Automation of network and service management is critical to enable smooth co-creation of new services with partners, he added. Verizon recently tied up with AWS Wavelength to prove 5G along the lines of Edge and the cloud ecosystem, for businesses to try and validate their interpretations of the art of the possible.
“The way we look at this is, if you think about the ultra-low latency, the high bandwidth and the high reliability that 5G brings to the table, you couple that with the elasticity, the pay-as-you-go pricing and a broad set of services that AWS brings to the table, you combine the two, now it’s a compelling value proposition for many latency-sensitive use cases across multiple verticals, whether it be healthcare, whether it be smart factory, whether it be sports,” he said.
To Susan Buttsworth, Chief Operating Officer, Three UK, this is part of a much bigger shift in operators’ mindsets which also goes along with the technological move from traditional telco networks to the Cloud.

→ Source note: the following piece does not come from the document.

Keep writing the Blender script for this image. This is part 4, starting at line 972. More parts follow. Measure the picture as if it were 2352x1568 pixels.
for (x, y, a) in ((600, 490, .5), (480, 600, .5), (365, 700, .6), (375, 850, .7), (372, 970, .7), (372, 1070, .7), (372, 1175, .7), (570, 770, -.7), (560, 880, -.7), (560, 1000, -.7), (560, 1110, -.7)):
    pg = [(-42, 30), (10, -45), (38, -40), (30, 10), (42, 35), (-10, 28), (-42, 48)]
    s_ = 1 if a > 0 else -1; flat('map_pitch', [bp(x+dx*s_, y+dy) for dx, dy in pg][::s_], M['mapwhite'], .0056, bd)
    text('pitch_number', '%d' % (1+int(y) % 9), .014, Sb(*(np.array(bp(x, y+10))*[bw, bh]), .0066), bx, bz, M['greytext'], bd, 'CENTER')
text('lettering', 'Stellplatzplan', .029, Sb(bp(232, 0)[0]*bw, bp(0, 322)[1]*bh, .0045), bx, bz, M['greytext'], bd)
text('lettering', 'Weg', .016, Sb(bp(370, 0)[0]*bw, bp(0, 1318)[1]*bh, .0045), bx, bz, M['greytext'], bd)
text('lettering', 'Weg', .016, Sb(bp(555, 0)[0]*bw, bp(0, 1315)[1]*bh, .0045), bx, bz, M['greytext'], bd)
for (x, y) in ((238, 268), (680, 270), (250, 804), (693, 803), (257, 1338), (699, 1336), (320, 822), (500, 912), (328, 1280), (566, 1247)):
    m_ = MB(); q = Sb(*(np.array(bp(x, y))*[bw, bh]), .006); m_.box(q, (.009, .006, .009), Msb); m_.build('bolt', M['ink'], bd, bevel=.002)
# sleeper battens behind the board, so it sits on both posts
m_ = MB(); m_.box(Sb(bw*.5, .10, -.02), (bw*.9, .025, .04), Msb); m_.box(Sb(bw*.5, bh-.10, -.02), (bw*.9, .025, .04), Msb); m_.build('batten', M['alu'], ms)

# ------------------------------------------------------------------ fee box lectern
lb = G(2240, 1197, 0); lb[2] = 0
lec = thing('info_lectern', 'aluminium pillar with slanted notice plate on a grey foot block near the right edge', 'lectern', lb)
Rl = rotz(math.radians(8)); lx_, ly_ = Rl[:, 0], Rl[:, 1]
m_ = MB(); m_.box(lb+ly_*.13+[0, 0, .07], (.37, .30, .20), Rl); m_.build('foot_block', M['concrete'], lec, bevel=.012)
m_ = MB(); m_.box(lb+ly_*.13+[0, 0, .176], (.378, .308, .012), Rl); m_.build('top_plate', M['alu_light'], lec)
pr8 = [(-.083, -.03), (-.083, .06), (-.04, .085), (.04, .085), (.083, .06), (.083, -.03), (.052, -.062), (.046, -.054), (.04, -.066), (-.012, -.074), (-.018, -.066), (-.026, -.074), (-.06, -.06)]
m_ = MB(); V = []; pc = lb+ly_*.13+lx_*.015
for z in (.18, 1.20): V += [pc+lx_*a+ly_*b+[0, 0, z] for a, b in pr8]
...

“It’s a whole new way of working, it’s business ethos, it’s about a strategy that the whole business needs to embrace, not just IT,” she emphasized. “You need a mind shift in how you deploy infrastructure, how you structure your business, how you interface and interact with partners, how you measure success, and how you define cost parameters.”
Summarizing the opportunities of this new era in mobile communications, Kamal Bhadada, concluded: “5G is truly a metaphor from next generational network, into the confluence of various technologies resulting in the fascinating new capabilities both enabling efficiencies as well as business growth for enterprises .5G ushers in the era of the experience economy, where new economic value creation will be achieved with products and services built around experiences.”